▶ **Exercise objective**: Below are some entries. Copy each line that holds the string "picture".

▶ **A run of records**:
★ ★ ★ ★
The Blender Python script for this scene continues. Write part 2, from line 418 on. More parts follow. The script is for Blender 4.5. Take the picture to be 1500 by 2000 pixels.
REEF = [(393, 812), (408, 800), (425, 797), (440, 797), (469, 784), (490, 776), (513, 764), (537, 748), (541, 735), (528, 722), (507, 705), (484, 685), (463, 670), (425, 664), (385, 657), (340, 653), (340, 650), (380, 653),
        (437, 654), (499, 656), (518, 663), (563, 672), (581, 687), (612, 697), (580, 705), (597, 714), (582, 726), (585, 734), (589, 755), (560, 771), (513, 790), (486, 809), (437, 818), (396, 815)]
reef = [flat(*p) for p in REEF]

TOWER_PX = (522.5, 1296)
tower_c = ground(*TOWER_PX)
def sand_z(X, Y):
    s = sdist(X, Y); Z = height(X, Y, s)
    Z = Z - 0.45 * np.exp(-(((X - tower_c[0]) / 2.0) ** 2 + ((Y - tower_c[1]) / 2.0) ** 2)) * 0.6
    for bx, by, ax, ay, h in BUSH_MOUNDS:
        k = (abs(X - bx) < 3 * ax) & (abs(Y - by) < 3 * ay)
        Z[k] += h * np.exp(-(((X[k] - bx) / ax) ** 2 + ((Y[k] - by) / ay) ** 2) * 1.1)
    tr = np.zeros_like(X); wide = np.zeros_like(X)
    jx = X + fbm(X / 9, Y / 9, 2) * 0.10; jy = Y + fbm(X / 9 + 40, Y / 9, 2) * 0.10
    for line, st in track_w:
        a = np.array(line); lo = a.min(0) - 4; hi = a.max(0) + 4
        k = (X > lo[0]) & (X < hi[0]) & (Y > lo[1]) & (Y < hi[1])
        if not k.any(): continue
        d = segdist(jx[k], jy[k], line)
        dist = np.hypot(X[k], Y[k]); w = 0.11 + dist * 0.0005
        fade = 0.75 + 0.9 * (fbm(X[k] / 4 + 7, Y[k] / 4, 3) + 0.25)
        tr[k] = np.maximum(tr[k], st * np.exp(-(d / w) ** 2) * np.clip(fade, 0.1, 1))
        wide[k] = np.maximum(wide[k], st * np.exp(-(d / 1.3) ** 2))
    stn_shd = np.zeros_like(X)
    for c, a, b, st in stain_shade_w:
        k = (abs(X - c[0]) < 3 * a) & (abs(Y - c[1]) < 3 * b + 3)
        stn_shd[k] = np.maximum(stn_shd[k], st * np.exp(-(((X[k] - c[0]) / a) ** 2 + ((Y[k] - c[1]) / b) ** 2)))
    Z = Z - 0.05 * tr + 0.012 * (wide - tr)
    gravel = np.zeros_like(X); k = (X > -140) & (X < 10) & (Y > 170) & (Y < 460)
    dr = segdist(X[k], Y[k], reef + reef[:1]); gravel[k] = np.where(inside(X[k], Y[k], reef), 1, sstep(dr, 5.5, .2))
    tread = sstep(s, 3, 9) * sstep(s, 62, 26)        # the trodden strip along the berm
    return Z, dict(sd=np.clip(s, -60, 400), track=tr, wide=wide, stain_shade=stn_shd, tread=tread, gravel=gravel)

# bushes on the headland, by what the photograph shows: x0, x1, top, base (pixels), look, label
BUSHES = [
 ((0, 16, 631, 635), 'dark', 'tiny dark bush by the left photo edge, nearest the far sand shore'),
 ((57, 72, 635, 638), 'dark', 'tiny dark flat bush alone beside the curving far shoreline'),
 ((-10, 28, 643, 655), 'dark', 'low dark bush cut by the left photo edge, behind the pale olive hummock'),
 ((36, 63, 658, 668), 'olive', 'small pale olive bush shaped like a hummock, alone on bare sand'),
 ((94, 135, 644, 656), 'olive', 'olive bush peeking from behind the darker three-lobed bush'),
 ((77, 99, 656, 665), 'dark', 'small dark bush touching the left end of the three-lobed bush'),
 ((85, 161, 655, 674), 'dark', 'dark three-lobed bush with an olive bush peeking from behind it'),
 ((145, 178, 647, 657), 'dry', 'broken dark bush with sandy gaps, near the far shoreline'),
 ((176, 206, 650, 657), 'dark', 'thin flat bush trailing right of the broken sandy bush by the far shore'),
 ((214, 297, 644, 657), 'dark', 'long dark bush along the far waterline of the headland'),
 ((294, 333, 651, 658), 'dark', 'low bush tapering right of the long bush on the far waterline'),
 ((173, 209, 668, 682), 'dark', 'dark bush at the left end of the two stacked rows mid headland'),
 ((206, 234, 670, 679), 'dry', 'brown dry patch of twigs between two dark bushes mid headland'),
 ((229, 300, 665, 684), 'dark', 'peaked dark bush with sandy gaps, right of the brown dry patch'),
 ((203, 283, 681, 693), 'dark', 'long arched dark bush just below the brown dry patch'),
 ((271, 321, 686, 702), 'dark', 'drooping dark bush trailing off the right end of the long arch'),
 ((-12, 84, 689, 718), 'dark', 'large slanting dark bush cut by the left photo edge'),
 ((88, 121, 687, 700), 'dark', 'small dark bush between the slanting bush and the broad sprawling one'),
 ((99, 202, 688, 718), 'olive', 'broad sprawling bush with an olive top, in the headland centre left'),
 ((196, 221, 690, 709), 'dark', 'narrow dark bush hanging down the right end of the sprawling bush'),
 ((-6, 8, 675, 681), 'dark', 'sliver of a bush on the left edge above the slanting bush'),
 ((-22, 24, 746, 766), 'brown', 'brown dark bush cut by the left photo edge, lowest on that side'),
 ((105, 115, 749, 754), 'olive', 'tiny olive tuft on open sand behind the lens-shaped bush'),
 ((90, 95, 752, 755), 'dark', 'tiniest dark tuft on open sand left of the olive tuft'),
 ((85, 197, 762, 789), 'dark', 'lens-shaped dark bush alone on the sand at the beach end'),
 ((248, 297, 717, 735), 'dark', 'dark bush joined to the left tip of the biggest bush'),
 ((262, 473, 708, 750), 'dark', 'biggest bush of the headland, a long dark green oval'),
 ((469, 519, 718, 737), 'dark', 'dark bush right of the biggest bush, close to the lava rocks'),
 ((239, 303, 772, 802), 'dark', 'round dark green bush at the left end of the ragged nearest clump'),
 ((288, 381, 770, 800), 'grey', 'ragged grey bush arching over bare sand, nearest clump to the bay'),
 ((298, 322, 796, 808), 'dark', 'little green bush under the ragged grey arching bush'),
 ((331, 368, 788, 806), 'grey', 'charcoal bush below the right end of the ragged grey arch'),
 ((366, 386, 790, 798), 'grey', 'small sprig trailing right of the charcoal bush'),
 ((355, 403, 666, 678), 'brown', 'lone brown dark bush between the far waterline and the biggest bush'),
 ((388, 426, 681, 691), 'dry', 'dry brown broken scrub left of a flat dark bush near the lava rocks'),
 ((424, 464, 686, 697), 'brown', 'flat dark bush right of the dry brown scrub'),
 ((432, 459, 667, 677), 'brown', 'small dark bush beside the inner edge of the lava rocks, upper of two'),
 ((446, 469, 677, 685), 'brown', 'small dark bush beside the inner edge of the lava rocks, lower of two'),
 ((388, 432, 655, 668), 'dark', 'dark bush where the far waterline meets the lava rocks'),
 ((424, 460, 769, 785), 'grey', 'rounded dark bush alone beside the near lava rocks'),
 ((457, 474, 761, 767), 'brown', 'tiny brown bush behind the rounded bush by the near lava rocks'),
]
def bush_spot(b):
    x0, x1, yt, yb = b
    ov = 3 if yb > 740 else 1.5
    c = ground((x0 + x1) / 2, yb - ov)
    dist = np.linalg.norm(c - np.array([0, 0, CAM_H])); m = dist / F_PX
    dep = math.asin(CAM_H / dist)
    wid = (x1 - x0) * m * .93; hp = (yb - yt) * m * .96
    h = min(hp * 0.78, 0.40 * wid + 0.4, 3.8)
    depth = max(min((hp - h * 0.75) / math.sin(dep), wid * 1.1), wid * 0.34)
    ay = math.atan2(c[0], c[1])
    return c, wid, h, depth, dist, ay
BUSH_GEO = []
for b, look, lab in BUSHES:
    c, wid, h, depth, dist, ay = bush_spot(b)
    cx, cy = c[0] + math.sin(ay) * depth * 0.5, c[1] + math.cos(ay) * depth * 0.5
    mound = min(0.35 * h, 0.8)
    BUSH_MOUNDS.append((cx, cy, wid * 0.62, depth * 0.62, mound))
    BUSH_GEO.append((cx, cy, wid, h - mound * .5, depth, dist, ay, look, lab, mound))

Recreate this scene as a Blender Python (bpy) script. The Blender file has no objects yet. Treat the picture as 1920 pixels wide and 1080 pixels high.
★ ★ ★ ★
▶ **Result of the exercise**:
The Blender Python script for this scene continues. Write part 2, from line 418 on. More parts follow. The script is for Blender 4.5. Take the picture to be 1500 by 2000 pixels.
Recreate this scene as a Blender Python (bpy) script. The Blender file has no objects yet. Treat the picture as 1920 pixels wide and 1080 pixels high.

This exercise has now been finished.